• _Exercise instructions_: Copy every line of the data exactly, leaving nothing out.

• _Dataset records_:
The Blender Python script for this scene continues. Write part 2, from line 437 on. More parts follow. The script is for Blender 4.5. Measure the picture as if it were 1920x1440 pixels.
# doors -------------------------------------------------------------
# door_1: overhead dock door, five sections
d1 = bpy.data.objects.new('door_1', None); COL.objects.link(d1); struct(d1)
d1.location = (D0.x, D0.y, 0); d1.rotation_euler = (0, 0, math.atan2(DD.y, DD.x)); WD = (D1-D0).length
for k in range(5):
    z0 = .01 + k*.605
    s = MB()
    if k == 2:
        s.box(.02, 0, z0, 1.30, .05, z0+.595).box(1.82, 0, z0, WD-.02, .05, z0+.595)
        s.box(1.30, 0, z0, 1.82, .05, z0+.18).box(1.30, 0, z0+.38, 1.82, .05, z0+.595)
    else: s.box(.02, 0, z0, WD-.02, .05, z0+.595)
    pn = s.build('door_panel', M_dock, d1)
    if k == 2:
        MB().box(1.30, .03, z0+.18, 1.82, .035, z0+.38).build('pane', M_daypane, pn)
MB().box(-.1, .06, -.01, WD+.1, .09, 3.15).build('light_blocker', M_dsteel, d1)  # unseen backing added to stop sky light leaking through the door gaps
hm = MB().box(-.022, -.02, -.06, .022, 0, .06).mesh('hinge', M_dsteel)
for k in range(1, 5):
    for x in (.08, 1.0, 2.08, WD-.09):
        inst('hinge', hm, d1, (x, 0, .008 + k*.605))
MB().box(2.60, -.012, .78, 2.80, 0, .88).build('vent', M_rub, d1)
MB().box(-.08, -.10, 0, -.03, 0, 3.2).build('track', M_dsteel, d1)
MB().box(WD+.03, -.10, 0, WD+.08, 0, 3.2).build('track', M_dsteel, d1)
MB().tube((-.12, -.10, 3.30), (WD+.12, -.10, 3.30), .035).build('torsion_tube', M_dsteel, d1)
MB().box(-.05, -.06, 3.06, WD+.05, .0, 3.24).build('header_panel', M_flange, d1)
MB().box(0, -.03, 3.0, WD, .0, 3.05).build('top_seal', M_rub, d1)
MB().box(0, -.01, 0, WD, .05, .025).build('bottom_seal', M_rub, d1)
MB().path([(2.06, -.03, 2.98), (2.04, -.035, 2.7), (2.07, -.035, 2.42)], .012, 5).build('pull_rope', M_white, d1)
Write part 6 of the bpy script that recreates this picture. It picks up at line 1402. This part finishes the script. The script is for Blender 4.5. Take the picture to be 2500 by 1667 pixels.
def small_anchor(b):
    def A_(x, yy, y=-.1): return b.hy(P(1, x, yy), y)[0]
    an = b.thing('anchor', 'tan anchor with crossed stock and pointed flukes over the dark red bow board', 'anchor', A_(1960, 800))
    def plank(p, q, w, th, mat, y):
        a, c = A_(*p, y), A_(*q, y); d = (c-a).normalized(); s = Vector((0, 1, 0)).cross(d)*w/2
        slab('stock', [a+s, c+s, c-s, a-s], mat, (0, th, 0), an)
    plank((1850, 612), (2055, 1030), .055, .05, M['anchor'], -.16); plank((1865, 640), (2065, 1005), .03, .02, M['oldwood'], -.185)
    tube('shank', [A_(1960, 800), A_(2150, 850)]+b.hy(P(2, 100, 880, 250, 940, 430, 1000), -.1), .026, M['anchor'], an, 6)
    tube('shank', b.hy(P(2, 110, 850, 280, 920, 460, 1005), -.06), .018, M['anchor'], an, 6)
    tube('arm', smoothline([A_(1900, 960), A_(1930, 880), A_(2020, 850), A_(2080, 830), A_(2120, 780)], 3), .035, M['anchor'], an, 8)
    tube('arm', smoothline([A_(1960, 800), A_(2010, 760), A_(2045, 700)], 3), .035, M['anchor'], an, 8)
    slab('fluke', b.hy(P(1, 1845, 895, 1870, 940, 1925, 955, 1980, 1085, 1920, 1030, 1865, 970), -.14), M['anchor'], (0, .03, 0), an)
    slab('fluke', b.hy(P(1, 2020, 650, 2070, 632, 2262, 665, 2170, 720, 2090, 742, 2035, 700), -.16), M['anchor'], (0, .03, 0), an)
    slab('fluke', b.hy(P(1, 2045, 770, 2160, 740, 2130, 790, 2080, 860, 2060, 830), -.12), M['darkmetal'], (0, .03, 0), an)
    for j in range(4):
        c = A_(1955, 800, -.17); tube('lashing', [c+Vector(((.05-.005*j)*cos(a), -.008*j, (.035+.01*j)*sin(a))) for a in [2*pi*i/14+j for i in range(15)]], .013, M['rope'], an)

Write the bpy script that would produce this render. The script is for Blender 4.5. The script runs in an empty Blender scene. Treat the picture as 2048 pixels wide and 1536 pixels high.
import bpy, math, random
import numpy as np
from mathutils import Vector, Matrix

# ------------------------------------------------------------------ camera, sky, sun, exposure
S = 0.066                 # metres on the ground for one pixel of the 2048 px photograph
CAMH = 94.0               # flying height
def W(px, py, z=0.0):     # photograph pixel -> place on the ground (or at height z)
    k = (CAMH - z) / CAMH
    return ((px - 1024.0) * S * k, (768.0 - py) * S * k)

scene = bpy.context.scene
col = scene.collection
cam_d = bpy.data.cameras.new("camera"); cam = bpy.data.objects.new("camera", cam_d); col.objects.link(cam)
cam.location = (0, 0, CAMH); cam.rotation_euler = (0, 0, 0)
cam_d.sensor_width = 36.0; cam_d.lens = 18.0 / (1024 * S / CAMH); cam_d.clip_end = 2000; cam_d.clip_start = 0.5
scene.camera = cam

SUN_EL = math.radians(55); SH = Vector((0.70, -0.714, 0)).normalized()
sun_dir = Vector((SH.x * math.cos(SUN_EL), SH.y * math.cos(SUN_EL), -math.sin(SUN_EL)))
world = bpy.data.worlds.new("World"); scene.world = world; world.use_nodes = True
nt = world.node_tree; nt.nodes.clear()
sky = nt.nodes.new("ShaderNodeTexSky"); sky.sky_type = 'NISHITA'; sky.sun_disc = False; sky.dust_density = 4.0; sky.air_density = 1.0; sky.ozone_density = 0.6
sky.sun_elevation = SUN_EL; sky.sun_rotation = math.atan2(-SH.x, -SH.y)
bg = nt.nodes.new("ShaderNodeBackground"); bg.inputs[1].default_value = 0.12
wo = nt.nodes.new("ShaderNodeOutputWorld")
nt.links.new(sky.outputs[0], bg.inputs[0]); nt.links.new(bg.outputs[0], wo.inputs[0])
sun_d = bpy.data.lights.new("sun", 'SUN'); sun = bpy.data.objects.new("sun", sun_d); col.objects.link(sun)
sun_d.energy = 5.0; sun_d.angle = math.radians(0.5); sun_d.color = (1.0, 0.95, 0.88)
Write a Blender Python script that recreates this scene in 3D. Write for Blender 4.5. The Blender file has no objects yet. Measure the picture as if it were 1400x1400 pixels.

• _Task solution_:
The Blender Python script for this scene continues. Write part 2, from line 437 on. More parts follow. The script is for Blender 4.5. Measure the picture as if it were 1920x1440 pixels.
# doors -------------------------------------------------------------
# door_1: overhead dock door, five sections
d1 = bpy.data.objects.new('door_1', None); COL.objects.link(d1); struct(d1)
d1.location = (D0.x, D0.y, 0); d1.rotation_euler = (0, 0, math.atan2(DD.y, DD.x)); WD = (D1-D0).length
for k in range(5):
    z0 = .01 + k*.605
    s = MB()
    if k == 2:
        s.box(.02, 0, z0, 1.30, .05, z0+.595).box(1.82, 0, z0, WD-.02, .05, z0+.595)
        s.box(1.30, 0, z0, 1.82, .05, z0+.18).box(1.30, 0, z0+.38, 1.82, .05, z0+.595)
    else: s.box(.02, 0, z0, WD-.02, .05, z0+.595)
    pn = s.build('door_panel', M_dock, d1)
    if k == 2:
        MB().box(1.30, .03, z0+.18, 1.82, .035, z0+.38).build('pane', M_daypane, pn)
MB().box(-.1, .06, -.01, WD+.1, .09, 3.15).build('light_blocker', M_dsteel, d1)  # unseen backing added to stop sky light leaking through the door gaps
hm = MB().box(-.022, -.02, -.06, .022, 0, .06).mesh('hinge', M_dsteel)
for k in range(1, 5):
    for x in (.08, 1.0, 2.08, WD-.09):
        inst('hinge', hm, d1, (x, 0, .008 + k*.605))
MB().box(2.60, -.012, .78, 2.80, 0, .88).build('vent', M_rub, d1)
MB().box(-.08, -.10, 0, -.03, 0, 3.2).build('track', M_dsteel, d1)
MB().box(WD+.03, -.10, 0, WD+.08, 0, 3.2).build('track', M_dsteel, d1)
MB().tube((-.12, -.10, 3.30), (WD+.12, -.10, 3.30), .035).build('torsion_tube', M_dsteel, d1)
MB().box(-.05, -.06, 3.06, WD+.05, .0, 3.24).build('header_panel', M_flange, d1)
MB().box(0, -.03, 3.0, WD, .0, 3.05).build('top_seal', M_rub, d1)
MB().box(0, -.01, 0, WD, .05, .025).build('bottom_seal', M_rub, d1)
MB().path([(2.06, -.03, 2.98), (2.04, -.035, 2.7), (2.07, -.035, 2.42)], .012, 5).build('pull_rope', M_white, d1)
Write part 6 of the bpy script that recreates this picture. It picks up at line 1402. This part finishes the script. The script is for Blender 4.5. Take the picture to be 2500 by 1667 pixels.
def small_anchor(b):
    def A_(x, yy, y=-.1): return b.hy(P(1, x, yy), y)[0]
    an = b.thing('anchor', 'tan anchor with crossed stock and pointed flukes over the dark red bow board', 'anchor', A_(1960, 800))
    def plank(p, q, w, th, mat, y):
        a, c = A_(*p, y), A_(*q, y); d = (c-a).normalized(); s = Vector((0, 1, 0)).cross(d)*w/2
        slab('stock', [a+s, c+s, c-s, a-s], mat, (0, th, 0), an)
    plank((1850, 612), (2055, 1030), .055, .05, M['anchor'], -.16); plank((1865, 640), (2065, 1005), .03, .02, M['oldwood'], -.185)
    tube('shank', [A_(1960, 800), A_(2150, 850)]+b.hy(P(2, 100, 880, 250, 940, 430, 1000), -.1), .026, M['anchor'], an, 6)
    tube('shank', b.hy(P(2, 110, 850, 280, 920, 460, 1005), -.06), .018, M['anchor'], an, 6)
    tube('arm', smoothline([A_(1900, 960), A_(1930, 880), A_(2020, 850), A_(2080, 830), A_(2120, 780)], 3), .035, M['anchor'], an, 8)
    tube('arm', smoothline([A_(1960, 800), A_(2010, 760), A_(2045, 700)], 3), .035, M['anchor'], an, 8)
    slab('fluke', b.hy(P(1, 1845, 895, 1870, 940, 1925, 955, 1980, 1085, 1920, 1030, 1865, 970), -.14), M['anchor'], (0, .03, 0), an)
    slab('fluke', b.hy(P(1, 2020, 650, 2070, 632, 2262, 665, 2170, 720, 2090, 742, 2035, 700), -.16), M['anchor'], (0, .03, 0), an)
    slab('fluke', b.hy(P(1, 2045, 770, 2160, 740, 2130, 790, 2080, 860, 2060, 830), -.12), M['darkmetal'], (0, .03, 0), an)
    for j in range(4):
        c = A_(1955, 800, -.17); tube('lashing', [c+Vector(((.05-.005*j)*cos(a), -.008*j, (.035+.01*j)*sin(a))) for a in [2*pi*i/14+j for i in range(15)]], .013, M['rope'], an)

Write the bpy script that would produce this render. The script is for Blender 4.5. The script runs in an empty Blender scene. Treat the picture as 2048 pixels wide and 1536 pixels high.
import bpy, math, random
import numpy as np
from mathutils import Vector, Matrix

# ------------------------------------------------------------------ camera, sky, sun, exposure
S = 0.066                 # metres on the ground for one pixel of the 2048 px photograph
CAMH = 94.0               # flying height
def W(px, py, z=0.0):     # photograph pixel -> place on the ground (or at height z)
    k = (CAMH - z) / CAMH
    return ((px - 1024.0) * S * k, (768.0 - py) * S * k)

scene = bpy.context.scene
col = scene.collection
cam_d = bpy.data.cameras.new("camera"); cam = bpy.data.objects.new("camera", cam_d); col.objects.link(cam)
cam.location = (0, 0, CAMH); cam.rotation_euler = (0, 0, 0)
cam_d.sensor_width = 36.0; cam_d.lens = 18.0 / (1024 * S / CAMH); cam_d.clip_end = 2000; cam_d.clip_start = 0.5
scene.camera = cam

SUN_EL = math.radians(55); SH = Vector((0.70, -0.714, 0)).normalized()
sun_dir = Vector((SH.x * math.cos(SUN_EL), SH.y * math.cos(SUN_EL), -math.sin(SUN_EL)))
world = bpy.data.worlds.new("World"); scene.world = world; world.use_nodes = True
nt = world.node_tree; nt.nodes.clear()
sky = nt.nodes.new("ShaderNodeTexSky"); sky.sky_type = 'NISHITA'; sky.sun_disc = False; sky.dust_density = 4.0; sky.air_density = 1.0; sky.ozone_density = 0.6
sky.sun_elevation = SUN_EL; sky.sun_rotation = math.atan2(-SH.x, -SH.y)
bg = nt.nodes.new("ShaderNodeBackground"); bg.inputs[1].default_value = 0.12
wo = nt.nodes.new("ShaderNodeOutputWorld")
nt.links.new(sky.outputs[0], bg.inputs[0]); nt.links.new(bg.outputs[0], wo.inputs[0])
sun_d = bpy.data.lights.new("sun", 'SUN'); sun = bpy.data.objects.new("sun", sun_d); col.objects.link(sun)
sun_d.energy = 5.0; sun_d.angle = math.radians(0.5); sun_d.color = (1.0, 0.95, 0.88)
Write a Blender Python script that recreates this scene in 3D. Write for Blender 4.5. The Blender file has no objects yet. Measure the picture as if it were 1400x1400 pixels.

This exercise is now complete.